Wednesday, October 26, 2011

Closer to two feet out

I'm a bit sick this week. I don't want my girls to get it, but if my 2 year old does get it, at least I have an excuse to not go to church.

But I am getting ever-closer to not needing an excuse, ever-closer to not caring what they all think of me because more and more, their opinions don't hold a lot of value to me.

We've been doing a lot of reading on Pure Mormonism. A lot of interesting information and viewpoints.

I don't give the guy full credibility for multiple reasons, but a lot of what he says resonates with me. On the other hand, this guy's thrown another complicated layer into my search for just what I believe about this church, from its beginning, to now. I agree with what he has to say about the current church, but I don't know that I agree with his belief in the purely restored church in the first place - that Joseph Smith was a prophet, etc.

If I had to put my name on a belief as of today, I would say that I believe that Joseph Smith had some inspiration to write a really great book with wonderful principles and ideas in it, and even had some other great ideas.

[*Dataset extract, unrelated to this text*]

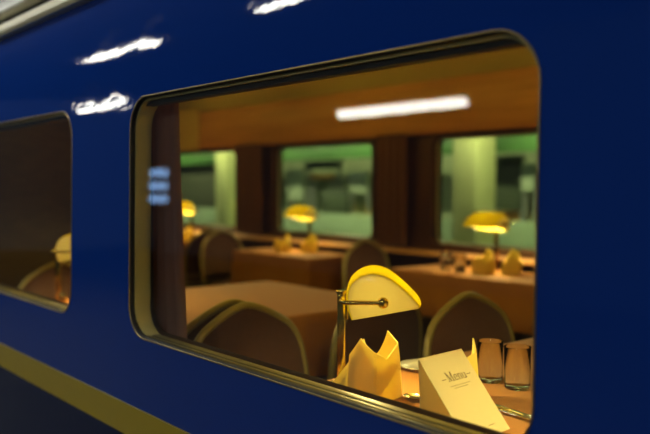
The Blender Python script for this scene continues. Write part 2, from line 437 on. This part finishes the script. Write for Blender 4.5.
# ------------------------------------------------------------------ table lamps
def make_lamp(loc, rz, label, PZ=.2225, HL=.094, taper=((0, .925), (.004, .95), (.012, .965), (.03, .985), (.055, 1.))):
    t = thing('table_lamp', label, 'lamp', loc, rz, 'brass table lamps with yellow glass shades')
    PX = -.1
    MB().box(PX-.028, PX+.028, -.03, .03, 0, .010, .003).build('base', 'brass', t)
    MB().box(PX+.012, PX+.040, -.05, -.022, 0, .045, .002).build('switch_box', 'brass', t)
    MB().box(PX-.0098, PX+.0098, -.0098, .0098, .010, PZ+.0115, .002).build('pole', 'brass', t)
    MB().box(PX-.012, PX+.012, -.012, .012, PZ+.0055, PZ+.0135, .002).sphere((PX-.001, -.010, PZ-.0015), .007, 8).build('pole_cap', 'brass', t)
    MB().box(PX+.0105, PX+.016, -.012, .012, PZ-.056, PZ+.0055, .001).build('bracket', 'brass', t)
    for s in (-1, 1):
        a = MB().tube([(PX+.004, 0, PZ), (PX+.004, s*.06, PZ), (PX+.004, s*(HL+.004), PZ), (PX+.012, s*(HL+.014), PZ-.001), (PX+.03, s*(HL+.016), PZ-.001),
                   (-.04, s*(HL+.016), PZ-.001), (0, s*(HL+.016), PZ-.001)], .0052, 8, smooth=4).build('arm', 'brass', t, 60)
        k = MB().lathe([(.002, -.006), (.0115, -.006), (.0132, 0), (.0125, .005), (.007, .010), (.0015, .0105)], 18)
        k.xf(Matrix.Translation((0, s*(HL+.013), PZ-.001)) @ Matrix.Rotation(R(90)*s*1, 4, 'X').inverted()).build('knob', 'brass', t, 45)
    prof = [(-.072, -.046), (-.081, -.016), (-.082, .016), (-.074, .042), (-.054, .060), (-.026, .068), (.006, .0615), (.036, .041), (.062, .017), (.084, -.008), (.0825, -.0155)]
    pv = catmull([Vector((x*1.04, 0, z*1.0)) for x, z in prof], 4)
    th = .0045
    def off(d):
        o = []
        for i, p in enumerate(pv):
            tg = (pv[min(i+1, len(pv)-1)]-pv[max(i-1, 0)]).normalized(); nrm = Vector((-tg.z, 0, tg.x))
            o.append(p+nrm*d)
        return o
    outer, inner = off(0), off(-th) if (off(.001)[20]-Vector((-.02, 0, 0))).length < (pv[20]-Vector((-.02, 0, 0))).length else off(th)
    cen = Vector((-.005, 0, .005))
    inner = [p+(cen-p).normalized()*th for p in pv]
    loops = []
    half = [(HL-d, k) for d, k in taper]; k0 = taper[0][1]; cen = Vector((-.005, 0, -.012))
    ys = [(-y, k) for y, k in half]+[(0, 1.006)]+half[::-1]
    for y, k in ys:
        lp = [cen+(p-cen)*k for p in outer]+[cen+(p-cen)*k for p in inner[::-1]]
        loops.append([(p.x, y, p.z+PZ) for p in lp])
    MB().loft(loops, True, (True, True)).build('lamp_shade', 'shade', t, 60)
    for s in (-1, 1):
        ring1 = [cen+(p-cen)*.955 for p in outer]
        lp = []
        for y, k in ((HL-.010, k0-.055), (HL-.002, k0), (HL+.002, k0-.01), (HL+.0045, k0-.065), (HL+.006, k0-.37)):
            lp.append([((cen+(p-cen)*k).x, s*y, (cen+(p-cen)*k).z+PZ) for p in outer])
        MB().loft(lp, True, (True, True)).build('end_panel', 'opal', t, 40)
    return t
def lamp_light(t, e, z=.216):
    ld = bpy.data.lights.new('bulb_light', 'POINT'); ld.energy = e; ld.color = (1., .78, .28); ld.shadow_soft_size = .018
    lo = bpy.data.objects.new('bulb_light', ld); COL.objects.link(lo); lo.parent = t; lo.location = (-.008, 0, z)
GL = 'brass table lamps with yellow glass shades'
def at_pole(x, y, rz):                      # lamp origin so that the pole stands at x, y
    return (x+.1*math.cos(rz), y+.1*math.sin(rz), TT)
rzA = R(46)
LA = make_lamp(at_pole(-1.43, 1.237, rzA), rzA, 'brass table lamp with yellow shade, nearest the glass beside the folded napkin')
lamp_light(LA, 7.)
LF = None
for px, py, rz, lb, e in ((-.56, 1.25, R(165), 'unseen brass lamp added on the nearest table, at the end away from the napkin', 4.2),  # out of view, added to light the front of the menu card
                          (-3.20, 1.225, R(52), 'lit table lamp inside the left coach window', 8.),
                          (-4.59, 3.66, R(-90), 'lit yellow lamp in front of the middle far window', 8.),
                          (-2.865, 3.66, R(-90), 'lit yellow lamp in front of the right far window', 8.),
                          (-6.32, 3.66, R(-90), 'lit yellow lamp half hidden by the plum curtain', 8.)):
    if py > 3 and LF is None:
        LF = l = make_lamp(at_pole(px, py, rz), rz, lb, .268, .116, ((0, .66), (.004, .74), (.014, .84), (.035, .93), (.07, 1.)))
    else: l = dup(LF if py > 3 else LA, at_pole(px, py, rz), rz, lb, GL)
    lamp_light(l, e, .266 if py > 3 else .216)

# unseen warm ceiling lights, added to brighten the tables, menu card and walls
for y, row in ((1.75, 'over the window tables'), (2.95, 'over the far tables')):
    for i, x in enumerate((-.6, -2.35, -4.1, -5.9)):
        t = thing('added_ceiling_light', ['first', 'second', 'third', 'fourth'][i]+' ceiling light '+row+', added out of view, counting from the menu card', 'light', (x, y, 2.115), 0, 'added ceiling lights')
        MB().lathe([(.002, 0), (.11, 0), (.115, -.01), (.11, -.02), (.002, -.02)], 28).build('rim', 'brass', t)
        MB().lathe([(.002, -.10), (.05, -.097), (.085, -.085), (.1, -.06), (.1, -.02), (.002, -.02)], 28).build('diffuser', 'dome', t)
# ------------------------------------------------------------------ napkins
def make_napkin(loc, rz, label, tail=True, p1=.138, p2=.148):
    t = thing('folded_napkin', label, 'napkin', loc, rz, 'folded napkins')
    N = 60
    def rad(phi, z):
        d = (phi+R(30)+R(45)) % R(90)-R(45)
        poly = .7071/math.cos(d)
        return .0615*(.30+.70*poly)*(1-.20*(z/.145)**2)
    def P(phi, z, dr=0.): r = rad(phi, z)+dr; return (r*math.sin(phi), -r*math.cos(phi), z)
    def tri(phi, p):
        d = abs((phi-p+PI) % (2*PI)-PI); return d
    def h(phi):
        d1, d2 = tri(phi, R(-30)), tri(phi, R(150))
        g = (phi+PI) % (2*PI)-PI
        return max(.066, p1-.062*d1, p2-(.030 if R(30) < g < R(150) else .078)*d2)
    mb = MB(); lo = []
    phis = [2*PI*i/N-PI for i in range(N)]
    for k in range(9): lo.append([P(f, h(f)*k/8) for f in phis])
    for k in range(8, -1, -1): lo.append([P(f, h(f)*k/8, -.003) for f in phis])
    mb.loft(lo, True, ring=True)
    mb.build('napkin_body', 'napkin', t, 25)
    # overlapping front fold
    mb = MB(); a0, a1 = R(-78), R(72); lo = []
    n = 25
    fs = [a0+(a1-a0)*i/n for i in range(n+1)]
    def up(f): return p1+.002-.060*(f-R(-30))/(a1-R(-30)) if f > R(-30) else p1+.002-.05*(R(-30)-f)/(R(-30)-a0)
    def dn(f): return 0. if f < R(10) else .074*(f-R(10))/(a1-R(10))
    for dr in (.003, .0058):
        rows = [[P(f, dn(f)+(up(f)-dn(f))*k/6, dr+.002*(k/6)+.007*((f-a0)/(a1-a0))**2) for f in fs] for k in range(7)]
        lo.append(rows)
    A, B = lo
    mb.loft(A, False); mb.loft(B, False)
    mb.loft([A[0], B[0]], False); mb.loft([A[-1], B[-1]], False)
    mb.loft([[r[0] for r in A], [r[0] for r in B]], False); mb.loft([[r[-1] for r in A], [r[-1] for r in B]], False)
    mb.build('front_fold', 'napkin', t, 25)
    if tail:
        # loose corner falling away at one side
        top = Vector(P(R(-40), .128, .001)); bot = Vector(P(R(-55), .002, .001)); tip = Vector((-.128, .02, .002))
        rows = []
        for i in range(9):
            u = i/8
            a = top.lerp(tip, u); b = bot.lerp(tip, u)
            rows.append([a.lerp(b, v/5)+Vector((.3, 1, 0)).normalized()*.012*math.sin(PI*u)*(1-.5*v/5) for v in range(6)])
        rows2 = [[p+Vector((.0008, .0026, 0)) for p in r] for r in rows]
        mb = MB(); mb.loft(rows, False); mb.loft(rows2, False)
        mb.loft([[r[0] for r in rows], [r[0] for r in rows2]], False); mb.loft([[r[-1] for r in rows], [r[-1] for r in rows2]], False)
        mb.loft([rows[0], rows2[0]], False)
        mb.build('loose_corner', 'napkin', t, 60)
    return t
GN = 'folded napkins'
make_napkin((-1.318, 1.246, TT), R(30), 'yellow lit mitre folded napkin beside the nearest lamp pole')
n0 = make_napkin((-1.182, 1.368, TT), R(-8), 'folded napkin with its tip showing behind the menu card', tail=False, p1=.10, p2=.140)
for x, y, rz, lb in ((-4.62, 3.43, R(30), 'bright napkin on the far table under the middle far window'),
                     (-4.47, 3.56, R(60), 'darker napkin right of the bright one under the middle far window'),
                     (-2.79, 3.45, R(35), 'napkin left of its pair on the right far table'),
                     (-2.66, 3.53, R(60), 'napkin right of its pair on the right far table'),
                     (-6.10, 3.47, R(40), 'small bright napkin beside the plum curtain, on the furthest table')):
    dup(n0, (x, y, TT), rz, lb, GN)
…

It gets tricky though with the theories that documents have been altered. How can we possibly believe in any document or record? How can we believe anything that we didn't see for ourselves or feel for ourselves? I mean, for pete's sake, this Rock guy believes that Joseph Smith didn't actually practice polygamy. His reasoning all seems to be sound - but that's even more disturbing to me. What the hell are we supposed to believe about something like that? Either way you look at it, someone dramatically altered records; someone(s) is or has lied a lot to promote polygamy - that JS did it or that he did not.

So scratch what I said up there. If I had to say what I believe in....I'd say "follow your heart. Treat people well. Model your life after people who were and are peaceful and loving. Put value on anything or anyone who promotes good things." I would include the Book of Mormon in that category. The Bible, so far as it makes any sense. And lots of other things that I hope to discover. This entry from Rock really resonated with Husband and me both. This concept (not necessarily the entire post, since it relates back to JS) just makes sense to me, through and through.

I'm getting more comfortable with the idea that I don't have to know anything for sure. And because I don't know anything for sure, I don't feel compelled to attend to or adhere to the teachings, practices, and policies of an institution that claims to be the one and only truth and pushes strict obedience....yet is a pretty shady institution itself. One thing I feel I'm getting more sure of is that this church does not sit right with me.

I think I'm done. With the Church. At least for now. I'll continue to study and experience and feel things out, but I highly doubt that my heart will lead me back to the LDS Church, with all its authority and policies that don't make sense.

Things making sense. That's what all this has been about. So much of what I've learned and followed has never made sense to me, but you are taught to "follow the Prophet," so you swallow it and carry on, thinking that it doesn't need to make sense. That's changing for me, a lot. Things can make sense. And maybe I could apply this as a strong member of the Church, too - study out things that don't make sense...but that's what I've been doing, and this is where it got me. I've found out all kinds of things about The Church of Jesus Christ of Latter-day Saints, enough of which are verifiable - enough to make me want nothing to do with it.